Il cammino della Quaresima verso la Pasqua di morte e di risurrezione è il simbolo del cammino di ogni vita verso la ineliminabile esperienza della morte (a cominciare dalla morte a noi stessi nella vita di tutti giorni e di tutti i momenti) con la fede certa della vita piena oltre la morte.
La trasfigurazione è la risurrezione anticipata per un istante - a conforto dei tre apostoli e a segno rassicurante per tutti - mentre la risurrezione è la trasfigurazione resa eterna.
Ecco, dunque:
- “Li condusse su un monte alto, in disparte, loro soli”.
Il monte di Abramo è il monte Moria [il secondo libro della Cronache (3,1) identifica il monte Moria con l’altura si cui verrà poi edificato il tempio di Gerusalemme e la tradizione posteriore ha accettato questa localizzazione, anche se il testo dice soltanto “un monte che io ti indicherò” “nel territorio di Moria”].
Il monte della trasfigurazione è indicato dalla tradizione come il monte Tabor, anche se i vangeli dicono soltanto “un monte” o, come Marco, “un alto monte”.
Le parole sembrano indicarci lo sforzo del salire, il coraggio di staccarci un poco dalla pianura, la scelta di un luogo e un tempo di solitudine, di raccoglimento e di silenzio.
- Nota bene: non è esatto dire: “si trasfigurò”, ma “fu trasfigurato davanti a loro”: il passivo evidentemente indica l’intervento divino.
- “Le sue vesti divennero splendenti, bianchissime: nessun lavandaio sulla terra potrebbe renderle così bianche”: Marco [dalla bocca di Pietro?] dà un tocco di linguaggio popolare, quasi pubblicitario, del tipo: così bianco che più bianco non si può).
- Considera l’ingenuo intervento di Pietro: “Rabbì, è bello per noi essere qui, facciamo tre capanne…”:
Pietro ci rappresenta tutti: è così spontaneo desiderare la vetta senza la fatica dell’ascesa,
la vittoria senza la fatica del combattimento, la vita piena e gioiosa senza il tunnel della sofferenza.
- “Questi è il Figlio mio, l’amato; ascoltatelo! “: la voce di Dio Padre che definisce il Figlio come “l’amato” è allusione alla sua obbedienza fino alla morte (cfr.
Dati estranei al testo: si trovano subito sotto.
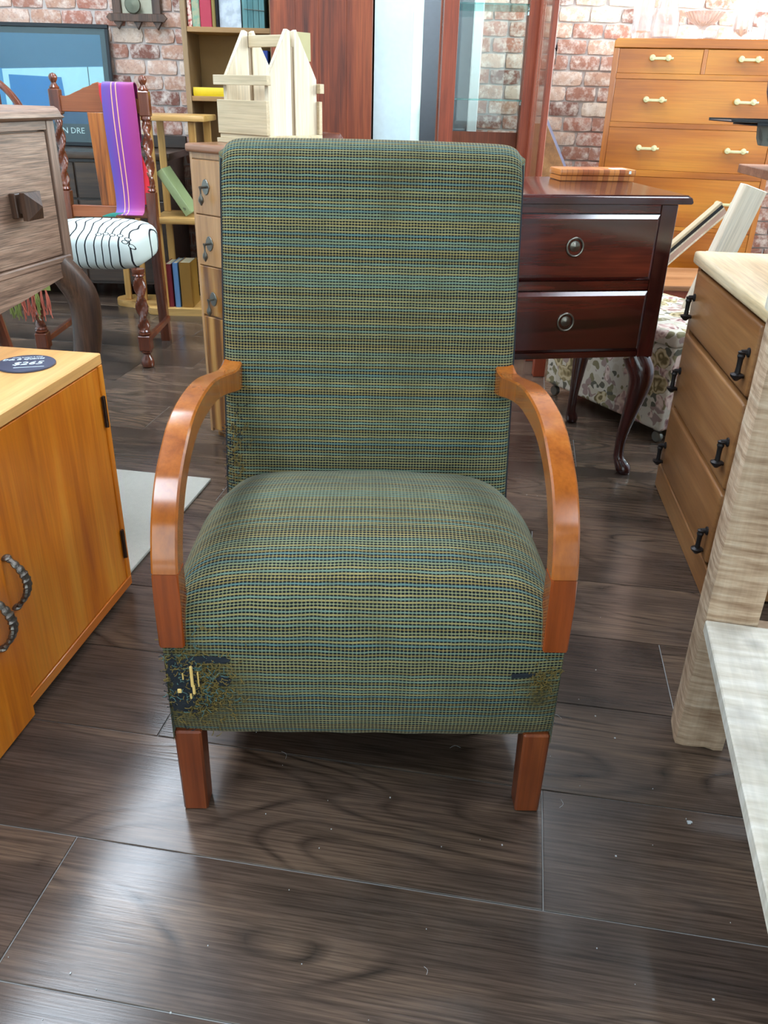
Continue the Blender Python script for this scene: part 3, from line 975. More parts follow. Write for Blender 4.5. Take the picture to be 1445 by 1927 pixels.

Fil.2,8), per cui, conseguentemente, l’amore del Padre domanda a tutti di ascoltarlo, cioè obbedirlo, seguirlo fino all’ultimo.
- Ma la visione pasquale anticipata dura un lampo: “improvvisamente, guardandosi attorno, non videro più nessuno, se non Gesù solo, con loro”. Nel grigiore o nel buio della vita di tutti i giorni occorre portarsi dentro il lampo della trasfigurazione e ancor più, ben accesa, la parola: “Questi è il Figlio mio, l’amato; ascoltatelo!”. Questa luce interiore non elimina la notte, ma ti consente di camminare. Tra la illuminazione interiore e la esperienza della fede c’è tutto il cammino della Pasqua, che non è solo un avvenimento della storia, ma una realtà interiore ad ognuno.
- “Essi tennero fra loro la cosa, chiedendosi cosa volesse dire risorgere dai morti”: la fede non elimina le domande; è mantenendo aperte le domande nella luce della fede che l’uomo avanza nel mistero dell’intimità di Dio.